The issue with 'Girlboss'

This comedy is undoubtedly funny, and I really do want to like it.

Yet, somewhere in the mix, it seems to fall flat. As a young black woman I made a goal for myself a few months ago: any new movies or shows that I find to watch should have at least one relatable, empowering black character in it. From the start, I knew "Girlboss" wouldn't be that show, but I decided to stick with it because strong, relatable female characters on tv are still somewhat of a rarity, so we should all take what we can get, right? However, Amoruso's character just isn't that relatable. In the opening scene, she can be seen having car trouble and trying to push her car up a busy street in San Francisco.
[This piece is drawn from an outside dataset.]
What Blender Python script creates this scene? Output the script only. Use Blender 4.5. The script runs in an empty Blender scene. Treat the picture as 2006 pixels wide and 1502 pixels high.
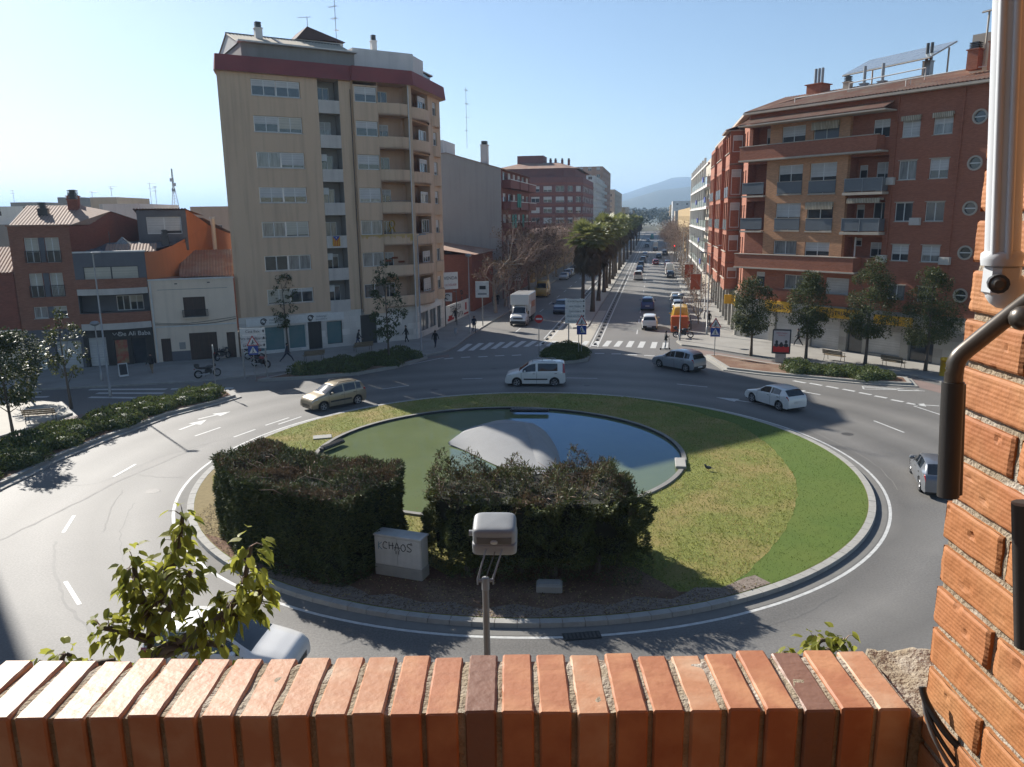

In that moment, she's a relatable character. Yet, that's where her likability ends.

From then on she repeatedly shows herself to be the typical caricature of a millennial: self-centered, lazy, rude and entitled. It's almost painful to watch. The character does have some redeeming moments throughout the series, and of course not every main character is meant to be likable. We as people aren't likable all of the time.

But Sophia's quirks and self-centered attitude are truly too much at times.

To add insult to injury

To circle back to the issue of relatability, the supporting characters tend to serve merely as sounding boards for Sophia. It's hard to get a clear picture of who they are as individuals. Although when they do get screen time they shine comically, (for example, Ellie Reed, who plays Annie, Sophia's best friend, does a superb job) they lack substance.

Of course, this is a comedy show. One can't expect the same character development like in shows such as "This Is Us" where each character is fleshed out. Still, it'd be nice if the show didn't fall back on well-timed jokes as opposed to giving each supporting character a bit of time to show their true selves.

In short, despite the title, this show does not seem like a hallmark of girl power. To be fair, it's satisfying to see Sophia (who Robertson does a fine job of playing) grow her own business from the ground up. And as aforementioned, she doesn't need to be perfect. But in this day and age, we need a bit more than a success story. We need someone we can really root for.